Gordon continues to keep the surprises coming. “Paprika Pony” places her over a decluttered beat that takes inspiration from hip-hop (even trap for that matter) with abundant hi hats and sharp snares, except stretched and spiked, bare other than an intimated melody of a few scattered notes. It’s an arrangement that allows Gordon’s voice to resonate, as she fills the space with the type of free imagery that has always been a staple — such phrases like, “Lies which flow’ and “Floor-length me.” Bright distortion and plenty of hiss starts “Murdered Out,” and when the main song structure takes off, it’s a slew of grating, jarring, and overall exhilarating noises that spark and bleed into one another, over an unassuming, descending bass line. A trademark trick of Gordon’s is to skirt around the edges of a tune with scattered, tangential utterances that create the mirage of a registerable melody, levels removed.  

“Don’t Play it Back” appropriates a sort of dance beat, if one could be deconstructed and shrouded in haze in a way that somehow matches Gordon’s aesthetic. Gordon bellows in reverberating, echoing calls, a bit like the loosely structured but impassioned stylings of the most eccentric protest music, and one can imagine this song making a massive impact in a large arena. The most exciting vocal bits come when Gordon makes exclamations, free of any ostensible concept, howling, “Where are my cigarettes? Those aren’t my brand,” and eventually, “You can pee in the ocean / It’s free.” Perhaps it’s a statement about a world in which practically everything has been capitalized, but at any rate, it demands attention. There’s a dub element to the song, with last syllables ringing off in trails. 

“Cookie Butter” is another minimalist exercise, with phrases such as “I drink / I forget / I buy / I drive,” over a looped, skeletal bit, almost spoken word style, giving a sense of the mechanical steps that govern our day-to-day lives. There’s a long, anticipatory buildup before these self-affirmations give way to the lyrics, “Industrial supplies / Cookie butter,” upon which a fittingly industrial, hypnotic whirlwind carries the song through its end, creating an offbeat, trance-like effect. “Hungry Baby” starts like Gordon at her most standard post-punk, but within moments piles on the layers of buzzing, strident noise. Unlike many of the other tracks, which derive much of their power from striking loud-to-soft dynamic shifts, this is a nonstop punk stomper that hooks you in, and keeps you going with its bold, discordant indulgence. There are detachedly sexual lyrics, another longstanding signature of Gordon’s, in lines like “Touch yr nipple / Pretend yr mine / Hungry baby / Come my way.” Gordon has always had a fairly narrow, although famously distinctive sound, so it’s especially thrilling to hear her build to an unprecedented epic howl midway, as the music reaches its apex.

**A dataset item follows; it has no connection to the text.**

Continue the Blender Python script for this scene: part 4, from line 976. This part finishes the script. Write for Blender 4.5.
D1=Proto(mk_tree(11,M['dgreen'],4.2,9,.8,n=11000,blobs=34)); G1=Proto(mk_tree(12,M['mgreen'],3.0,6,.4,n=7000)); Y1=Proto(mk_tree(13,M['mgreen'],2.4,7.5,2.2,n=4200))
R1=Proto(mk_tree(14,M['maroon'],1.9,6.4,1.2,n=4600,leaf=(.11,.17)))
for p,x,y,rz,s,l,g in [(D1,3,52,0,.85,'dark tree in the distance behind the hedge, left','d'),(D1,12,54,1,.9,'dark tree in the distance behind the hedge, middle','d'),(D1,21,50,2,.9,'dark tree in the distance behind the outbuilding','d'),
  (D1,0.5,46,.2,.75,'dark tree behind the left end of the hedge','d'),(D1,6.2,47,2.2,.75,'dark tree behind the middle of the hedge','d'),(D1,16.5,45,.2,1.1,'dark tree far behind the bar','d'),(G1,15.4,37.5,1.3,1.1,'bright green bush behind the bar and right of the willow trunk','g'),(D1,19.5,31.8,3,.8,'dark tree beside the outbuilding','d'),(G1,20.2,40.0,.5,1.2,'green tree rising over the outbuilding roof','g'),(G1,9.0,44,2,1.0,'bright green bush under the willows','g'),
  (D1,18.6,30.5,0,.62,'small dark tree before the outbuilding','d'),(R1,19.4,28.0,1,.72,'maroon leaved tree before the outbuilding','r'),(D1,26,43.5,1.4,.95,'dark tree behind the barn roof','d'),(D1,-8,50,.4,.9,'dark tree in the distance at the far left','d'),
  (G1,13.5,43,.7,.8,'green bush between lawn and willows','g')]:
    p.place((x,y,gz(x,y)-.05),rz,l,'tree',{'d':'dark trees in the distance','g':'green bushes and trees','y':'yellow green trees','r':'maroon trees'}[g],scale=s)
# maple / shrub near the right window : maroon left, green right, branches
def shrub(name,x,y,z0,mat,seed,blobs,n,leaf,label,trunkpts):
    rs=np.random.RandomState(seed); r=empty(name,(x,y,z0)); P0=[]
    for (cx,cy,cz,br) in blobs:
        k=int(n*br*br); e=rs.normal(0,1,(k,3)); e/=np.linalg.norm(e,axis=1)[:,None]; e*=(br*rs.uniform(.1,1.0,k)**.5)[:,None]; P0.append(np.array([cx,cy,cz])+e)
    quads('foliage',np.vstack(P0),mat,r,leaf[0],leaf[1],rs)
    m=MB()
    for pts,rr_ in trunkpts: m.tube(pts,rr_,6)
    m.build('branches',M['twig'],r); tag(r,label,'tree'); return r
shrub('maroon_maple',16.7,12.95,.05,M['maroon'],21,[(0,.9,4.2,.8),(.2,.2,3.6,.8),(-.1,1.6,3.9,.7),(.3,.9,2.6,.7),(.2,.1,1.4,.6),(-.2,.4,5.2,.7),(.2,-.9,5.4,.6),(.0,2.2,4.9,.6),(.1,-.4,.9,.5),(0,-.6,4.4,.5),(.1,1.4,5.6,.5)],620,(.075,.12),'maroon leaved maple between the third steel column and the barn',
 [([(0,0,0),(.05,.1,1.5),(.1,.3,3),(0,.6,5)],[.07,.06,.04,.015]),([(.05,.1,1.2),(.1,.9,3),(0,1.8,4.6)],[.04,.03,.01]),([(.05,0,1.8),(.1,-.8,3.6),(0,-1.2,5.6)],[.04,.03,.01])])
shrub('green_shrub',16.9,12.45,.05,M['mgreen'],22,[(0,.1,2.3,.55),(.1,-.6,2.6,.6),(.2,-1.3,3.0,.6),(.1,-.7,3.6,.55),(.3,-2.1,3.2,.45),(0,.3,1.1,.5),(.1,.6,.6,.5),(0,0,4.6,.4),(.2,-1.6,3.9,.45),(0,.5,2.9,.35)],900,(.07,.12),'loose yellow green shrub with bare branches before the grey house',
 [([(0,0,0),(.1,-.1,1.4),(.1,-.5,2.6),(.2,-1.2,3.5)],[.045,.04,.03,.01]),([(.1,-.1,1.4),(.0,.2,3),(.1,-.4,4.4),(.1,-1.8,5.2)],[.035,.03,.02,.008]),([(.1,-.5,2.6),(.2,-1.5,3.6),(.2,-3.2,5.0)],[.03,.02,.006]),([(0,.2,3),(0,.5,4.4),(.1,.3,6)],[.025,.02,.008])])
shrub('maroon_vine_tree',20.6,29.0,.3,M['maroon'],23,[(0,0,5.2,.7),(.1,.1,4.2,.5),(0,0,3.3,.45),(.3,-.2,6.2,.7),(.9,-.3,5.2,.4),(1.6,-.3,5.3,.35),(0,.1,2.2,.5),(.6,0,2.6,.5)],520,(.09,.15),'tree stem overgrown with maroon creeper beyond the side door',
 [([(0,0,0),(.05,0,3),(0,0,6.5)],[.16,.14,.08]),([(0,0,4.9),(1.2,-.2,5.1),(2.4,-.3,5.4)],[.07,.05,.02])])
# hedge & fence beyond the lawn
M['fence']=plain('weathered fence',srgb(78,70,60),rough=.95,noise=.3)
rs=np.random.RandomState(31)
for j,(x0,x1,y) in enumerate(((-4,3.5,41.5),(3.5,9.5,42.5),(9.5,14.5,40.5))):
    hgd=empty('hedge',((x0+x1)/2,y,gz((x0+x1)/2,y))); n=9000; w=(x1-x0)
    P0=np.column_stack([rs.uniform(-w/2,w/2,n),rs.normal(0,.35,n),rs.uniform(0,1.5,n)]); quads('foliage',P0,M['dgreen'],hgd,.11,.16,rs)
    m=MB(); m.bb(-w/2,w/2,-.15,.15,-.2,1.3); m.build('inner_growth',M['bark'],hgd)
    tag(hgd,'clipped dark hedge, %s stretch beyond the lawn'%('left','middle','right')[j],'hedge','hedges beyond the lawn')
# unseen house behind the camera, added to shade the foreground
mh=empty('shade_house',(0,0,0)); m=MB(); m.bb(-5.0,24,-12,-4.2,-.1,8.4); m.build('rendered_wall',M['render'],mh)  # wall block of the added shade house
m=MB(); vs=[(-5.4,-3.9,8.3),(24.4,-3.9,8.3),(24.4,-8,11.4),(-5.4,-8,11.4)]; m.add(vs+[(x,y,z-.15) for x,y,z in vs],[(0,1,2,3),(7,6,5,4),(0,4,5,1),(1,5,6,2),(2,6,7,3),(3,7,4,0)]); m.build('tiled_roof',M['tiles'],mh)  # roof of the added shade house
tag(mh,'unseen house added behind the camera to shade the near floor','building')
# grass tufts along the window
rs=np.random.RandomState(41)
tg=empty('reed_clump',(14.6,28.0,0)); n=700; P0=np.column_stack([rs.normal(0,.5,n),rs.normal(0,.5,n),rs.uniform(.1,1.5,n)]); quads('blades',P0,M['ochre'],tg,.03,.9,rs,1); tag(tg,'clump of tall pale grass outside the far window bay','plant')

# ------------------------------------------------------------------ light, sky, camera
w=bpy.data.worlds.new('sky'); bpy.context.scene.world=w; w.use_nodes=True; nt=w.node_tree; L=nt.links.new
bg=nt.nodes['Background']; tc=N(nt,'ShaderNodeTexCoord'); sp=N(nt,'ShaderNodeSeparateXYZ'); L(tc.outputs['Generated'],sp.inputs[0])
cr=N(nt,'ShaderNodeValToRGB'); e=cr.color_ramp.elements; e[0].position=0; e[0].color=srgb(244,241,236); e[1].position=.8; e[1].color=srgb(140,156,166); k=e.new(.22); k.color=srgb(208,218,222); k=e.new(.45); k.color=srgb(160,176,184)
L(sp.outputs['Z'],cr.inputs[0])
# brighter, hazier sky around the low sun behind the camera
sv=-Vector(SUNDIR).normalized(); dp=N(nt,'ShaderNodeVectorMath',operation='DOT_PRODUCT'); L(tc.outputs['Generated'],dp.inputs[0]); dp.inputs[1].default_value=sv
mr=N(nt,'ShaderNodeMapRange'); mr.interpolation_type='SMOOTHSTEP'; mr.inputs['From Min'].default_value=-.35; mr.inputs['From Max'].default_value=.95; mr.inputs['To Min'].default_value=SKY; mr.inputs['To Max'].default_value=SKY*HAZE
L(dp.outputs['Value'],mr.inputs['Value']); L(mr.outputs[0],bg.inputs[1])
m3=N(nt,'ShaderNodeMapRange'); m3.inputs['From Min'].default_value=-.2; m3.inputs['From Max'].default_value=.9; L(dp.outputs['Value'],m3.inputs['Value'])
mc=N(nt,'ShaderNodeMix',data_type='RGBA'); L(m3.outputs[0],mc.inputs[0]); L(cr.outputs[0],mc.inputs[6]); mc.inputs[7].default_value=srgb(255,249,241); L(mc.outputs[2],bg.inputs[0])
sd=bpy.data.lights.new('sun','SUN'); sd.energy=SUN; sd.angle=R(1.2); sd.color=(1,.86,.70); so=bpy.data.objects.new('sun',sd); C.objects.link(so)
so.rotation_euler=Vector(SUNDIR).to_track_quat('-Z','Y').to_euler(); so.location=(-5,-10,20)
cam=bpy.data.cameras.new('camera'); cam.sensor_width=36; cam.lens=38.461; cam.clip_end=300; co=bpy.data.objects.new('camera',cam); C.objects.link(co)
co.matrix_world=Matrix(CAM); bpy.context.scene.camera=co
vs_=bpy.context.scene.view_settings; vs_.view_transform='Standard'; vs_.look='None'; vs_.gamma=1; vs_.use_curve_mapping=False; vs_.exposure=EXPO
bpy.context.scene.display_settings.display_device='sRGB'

A departure from the sound and fury comes in “Earthquake,” with the type of open arrangement that must have made its way at least once into every Sonic Youth record. Over vaguely aquatic guitars, Gordon sings so off-key that anyone who never signed on religiously to the full indie aesthetic would assume this a parody, as the singing is simply insufferably poor. Punk, post-punk, no wave, new wave, and all of its offshoots have always defined themselves largely by disavowal of convention. Yet, these types of vocals have generally come along with riotous rackets that complemented the stylings. Stripped to a bare backdrop, the song comes off like incomprehensibly bad Karaoke. On the other hand, Gordon has been doing this for decades, and it’s safe to say there are plenty with whom it strikes a chord. The unabashed unconformity of it, perhaps, allows for a particularly authentic expression of emotion. While many of Gordon’s songs would warrant a title like “Earthquake,” the title doesn’t factor in quite as one might expect. Gordon sings, “This song is for you / If I could cry and shake for you,” applying the title to relationship dynamics. Then, there are the inscrutable lines, “You want me to be you / When you’re twelve,” perhaps a mild jab at the pressures artists feel to remain stagnant, as to maintain the demographics of their target market — but who knows. 

“Get Yr Life Back Yoga” is a dark, profound closer with a hell of a title. With the number of yoga studios boasting increasingly trendy, preposterously esoteric focuses infinitely expanding, Gordon has put her finger on the pulse. She sings of “The end of capitalism / Winners and losers,” taking a panoramic look at the associated trends of the day, with the line “Hash away at twittering.” Having always presented herself as a feminist, she challenges us to measure her degree of irony when referencing an “overly natural feminist movement.” This eventually gives way to her most acerbic, as she whispers, “And the plastic sign / You get your life back,” going on to decry the safe, tepid nature of the culture in lines like, “Take out the voiceover / the Fleetwood Mac song.” Finally, after all this incision, she simply shrugs, “I feel bad for you / I feel bad for me,” and concludes declaring the brand “Get Yr Life Back Yoga.”  

The sounds of the closer effectively encapsulate the essence of the record. There’s a haunted house feel, with ambient tinkering noise, and Gordon’s vocals, always up close and personal, especially so here. The chorus launches you into a different plane altogether, with Gordon hovering ominously over the most eerie, twisted, buzzing cacophony, bringing the album to a chillingly impactful end. Sonic Youth always fell somewhere between noise art and alternative rock. Thurston Moore has mentioned in interviews how he saw them as a rock band, and particularly liked the standard rock quartet format. One can’t help but speculate how much Gordon is to be credited for all the elements that gave the band most of its edge, and set it apart. If “Body/Head’s” releases are any example, Gordon seems to take her inspiration from everything that is intuitive, abrasive, and opaque — a hell of a combination for adventurous spirits seeking an exciting listen. “No Home Record” is more condensed and concentrated, more severe and unhinged, more elusive and cooly critical from a detached, distorted platform, than anything before. 

No Home Record” is available Oct. 11 on Apple Music.